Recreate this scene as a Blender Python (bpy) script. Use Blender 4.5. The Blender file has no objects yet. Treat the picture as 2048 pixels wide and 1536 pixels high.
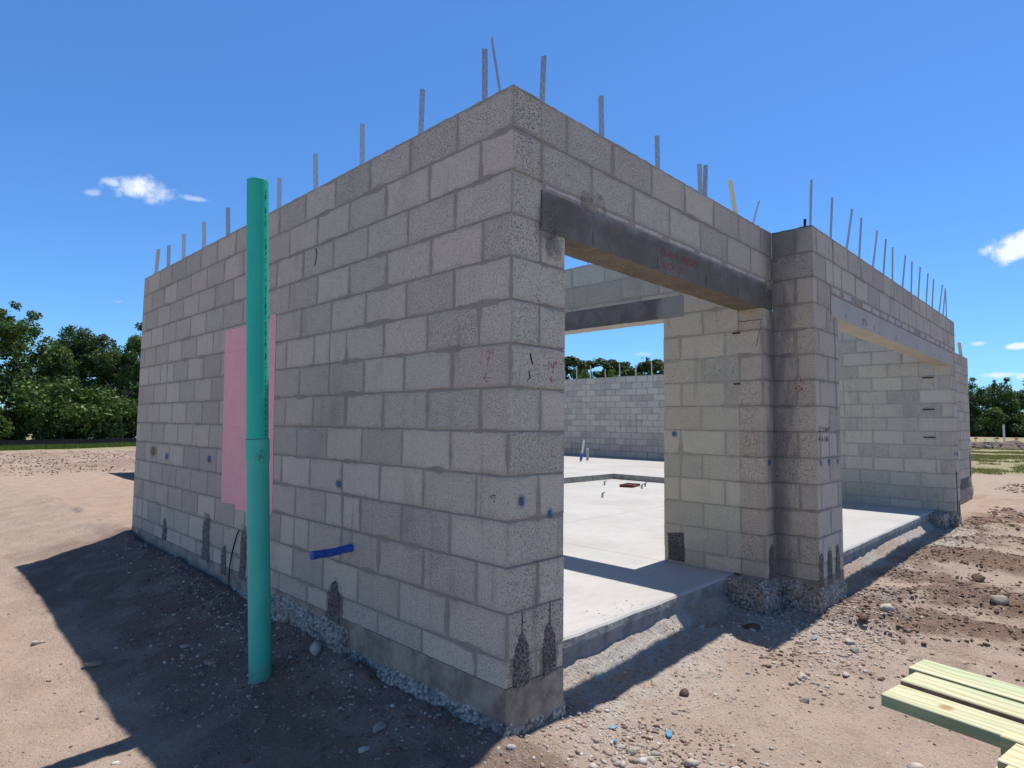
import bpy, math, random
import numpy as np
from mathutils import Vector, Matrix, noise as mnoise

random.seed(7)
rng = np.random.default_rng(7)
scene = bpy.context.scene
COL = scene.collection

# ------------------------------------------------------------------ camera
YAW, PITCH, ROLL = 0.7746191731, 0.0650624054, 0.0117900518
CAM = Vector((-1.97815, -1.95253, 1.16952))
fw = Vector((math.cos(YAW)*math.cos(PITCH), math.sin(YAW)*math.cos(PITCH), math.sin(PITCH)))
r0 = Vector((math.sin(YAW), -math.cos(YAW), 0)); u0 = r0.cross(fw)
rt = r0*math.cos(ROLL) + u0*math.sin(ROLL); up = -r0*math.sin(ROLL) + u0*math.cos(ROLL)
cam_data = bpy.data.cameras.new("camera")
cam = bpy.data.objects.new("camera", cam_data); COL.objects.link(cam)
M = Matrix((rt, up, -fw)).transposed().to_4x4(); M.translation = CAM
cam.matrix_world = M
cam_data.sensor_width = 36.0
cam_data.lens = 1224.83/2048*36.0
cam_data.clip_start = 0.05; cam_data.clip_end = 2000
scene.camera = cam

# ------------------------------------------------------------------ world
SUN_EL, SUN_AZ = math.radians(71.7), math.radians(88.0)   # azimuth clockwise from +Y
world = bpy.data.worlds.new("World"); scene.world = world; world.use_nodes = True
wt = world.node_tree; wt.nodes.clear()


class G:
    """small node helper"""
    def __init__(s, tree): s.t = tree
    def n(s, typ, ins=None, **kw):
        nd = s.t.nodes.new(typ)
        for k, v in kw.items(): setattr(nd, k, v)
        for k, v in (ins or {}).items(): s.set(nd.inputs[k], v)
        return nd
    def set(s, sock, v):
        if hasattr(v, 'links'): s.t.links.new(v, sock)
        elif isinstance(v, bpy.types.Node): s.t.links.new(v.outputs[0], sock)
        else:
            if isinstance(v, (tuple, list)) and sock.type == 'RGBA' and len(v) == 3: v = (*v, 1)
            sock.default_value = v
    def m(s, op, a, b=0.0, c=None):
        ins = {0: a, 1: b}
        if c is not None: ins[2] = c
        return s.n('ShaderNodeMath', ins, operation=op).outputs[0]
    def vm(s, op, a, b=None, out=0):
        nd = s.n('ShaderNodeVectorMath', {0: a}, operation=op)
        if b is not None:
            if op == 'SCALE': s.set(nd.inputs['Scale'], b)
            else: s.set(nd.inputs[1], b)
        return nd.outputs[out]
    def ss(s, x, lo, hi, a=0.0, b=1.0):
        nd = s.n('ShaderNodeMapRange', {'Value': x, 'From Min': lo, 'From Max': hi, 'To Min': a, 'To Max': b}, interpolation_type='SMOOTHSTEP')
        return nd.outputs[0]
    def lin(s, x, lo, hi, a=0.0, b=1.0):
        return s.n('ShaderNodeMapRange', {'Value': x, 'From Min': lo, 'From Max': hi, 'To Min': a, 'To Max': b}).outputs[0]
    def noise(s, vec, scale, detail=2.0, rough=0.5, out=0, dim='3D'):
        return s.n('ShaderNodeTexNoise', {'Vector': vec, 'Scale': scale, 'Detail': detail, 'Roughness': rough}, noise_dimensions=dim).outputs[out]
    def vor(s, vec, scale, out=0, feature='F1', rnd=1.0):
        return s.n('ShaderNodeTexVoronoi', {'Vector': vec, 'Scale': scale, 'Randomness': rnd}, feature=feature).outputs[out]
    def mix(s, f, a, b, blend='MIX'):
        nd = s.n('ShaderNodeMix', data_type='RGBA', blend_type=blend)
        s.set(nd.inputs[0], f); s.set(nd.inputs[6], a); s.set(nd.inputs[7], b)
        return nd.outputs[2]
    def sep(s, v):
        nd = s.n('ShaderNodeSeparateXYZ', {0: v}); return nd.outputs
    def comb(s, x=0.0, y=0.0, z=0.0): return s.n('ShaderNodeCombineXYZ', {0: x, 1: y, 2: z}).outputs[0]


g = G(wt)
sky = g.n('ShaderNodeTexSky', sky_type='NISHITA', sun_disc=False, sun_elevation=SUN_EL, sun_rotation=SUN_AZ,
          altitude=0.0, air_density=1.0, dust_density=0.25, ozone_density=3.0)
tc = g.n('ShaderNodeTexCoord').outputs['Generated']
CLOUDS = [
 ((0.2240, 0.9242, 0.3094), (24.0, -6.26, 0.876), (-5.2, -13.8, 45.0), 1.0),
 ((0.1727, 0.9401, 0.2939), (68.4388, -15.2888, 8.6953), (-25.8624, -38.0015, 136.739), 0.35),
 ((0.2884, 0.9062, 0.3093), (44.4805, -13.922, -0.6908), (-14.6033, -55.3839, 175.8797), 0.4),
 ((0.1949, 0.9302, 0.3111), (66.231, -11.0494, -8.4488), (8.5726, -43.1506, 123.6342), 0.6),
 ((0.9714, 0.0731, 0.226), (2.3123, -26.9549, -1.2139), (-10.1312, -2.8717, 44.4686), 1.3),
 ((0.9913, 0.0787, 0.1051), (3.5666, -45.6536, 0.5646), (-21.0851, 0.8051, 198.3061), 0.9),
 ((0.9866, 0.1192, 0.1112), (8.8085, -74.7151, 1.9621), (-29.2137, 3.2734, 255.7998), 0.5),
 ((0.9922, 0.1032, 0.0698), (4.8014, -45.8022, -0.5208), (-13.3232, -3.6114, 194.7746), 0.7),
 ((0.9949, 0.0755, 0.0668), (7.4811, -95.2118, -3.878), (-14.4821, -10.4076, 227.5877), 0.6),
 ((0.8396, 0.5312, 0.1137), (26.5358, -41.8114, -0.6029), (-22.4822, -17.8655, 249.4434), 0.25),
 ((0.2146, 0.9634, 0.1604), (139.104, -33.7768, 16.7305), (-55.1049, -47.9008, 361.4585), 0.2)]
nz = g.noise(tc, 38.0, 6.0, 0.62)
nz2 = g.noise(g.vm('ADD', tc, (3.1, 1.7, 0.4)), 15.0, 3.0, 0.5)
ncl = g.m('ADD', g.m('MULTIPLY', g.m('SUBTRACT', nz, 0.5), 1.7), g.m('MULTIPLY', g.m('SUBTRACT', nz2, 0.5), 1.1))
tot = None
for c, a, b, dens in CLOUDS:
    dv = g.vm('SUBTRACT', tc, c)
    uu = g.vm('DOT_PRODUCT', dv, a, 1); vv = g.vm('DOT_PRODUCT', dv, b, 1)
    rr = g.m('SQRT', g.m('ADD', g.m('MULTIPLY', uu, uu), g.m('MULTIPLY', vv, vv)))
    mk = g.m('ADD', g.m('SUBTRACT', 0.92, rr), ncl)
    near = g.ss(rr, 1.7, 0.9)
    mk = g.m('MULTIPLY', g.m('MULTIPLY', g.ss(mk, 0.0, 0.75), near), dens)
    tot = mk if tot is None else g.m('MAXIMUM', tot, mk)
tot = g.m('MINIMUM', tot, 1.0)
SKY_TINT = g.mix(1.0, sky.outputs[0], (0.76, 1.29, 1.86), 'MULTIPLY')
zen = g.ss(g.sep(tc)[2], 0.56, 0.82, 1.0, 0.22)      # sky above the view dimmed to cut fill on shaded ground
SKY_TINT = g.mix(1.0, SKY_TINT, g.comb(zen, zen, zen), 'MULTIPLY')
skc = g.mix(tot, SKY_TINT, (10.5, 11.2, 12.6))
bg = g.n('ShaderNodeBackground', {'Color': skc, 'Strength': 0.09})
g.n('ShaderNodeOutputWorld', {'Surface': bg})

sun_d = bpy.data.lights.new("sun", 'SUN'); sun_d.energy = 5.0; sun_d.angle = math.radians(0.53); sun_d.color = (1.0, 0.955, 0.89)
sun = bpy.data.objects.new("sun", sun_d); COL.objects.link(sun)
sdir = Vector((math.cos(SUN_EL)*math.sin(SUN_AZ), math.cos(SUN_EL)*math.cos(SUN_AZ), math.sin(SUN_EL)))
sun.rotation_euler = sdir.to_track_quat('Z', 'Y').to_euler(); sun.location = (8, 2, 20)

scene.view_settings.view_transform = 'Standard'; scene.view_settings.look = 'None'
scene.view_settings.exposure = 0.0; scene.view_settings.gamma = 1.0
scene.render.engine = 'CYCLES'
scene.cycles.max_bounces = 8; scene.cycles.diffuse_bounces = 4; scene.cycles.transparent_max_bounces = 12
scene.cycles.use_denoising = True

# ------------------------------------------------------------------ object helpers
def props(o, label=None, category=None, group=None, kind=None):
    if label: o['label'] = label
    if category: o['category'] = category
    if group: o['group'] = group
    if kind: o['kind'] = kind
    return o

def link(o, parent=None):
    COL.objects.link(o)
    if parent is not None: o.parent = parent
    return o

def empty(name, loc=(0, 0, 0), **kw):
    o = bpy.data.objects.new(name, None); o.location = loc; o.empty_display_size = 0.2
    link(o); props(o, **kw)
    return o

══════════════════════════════

INSTRUCTIONS FOR THE TASK:
The lines from the top of the data above through the one holding "COL = scene.collection" are to be repeated exactly, and only those, with no pictures.

IN RESPONSE:
Recreate this scene as a Blender Python (bpy) script. Use Blender 4.5. The Blender file has no objects yet. Treat the picture as 2048 pixels wide and 1536 pixels high.
import bpy, math, random
import numpy as np
from mathutils import Vector, Matrix, noise as mnoise

random.seed(7)
rng = np.random.default_rng(7)
scene = bpy.context.scene
COL = scene.collection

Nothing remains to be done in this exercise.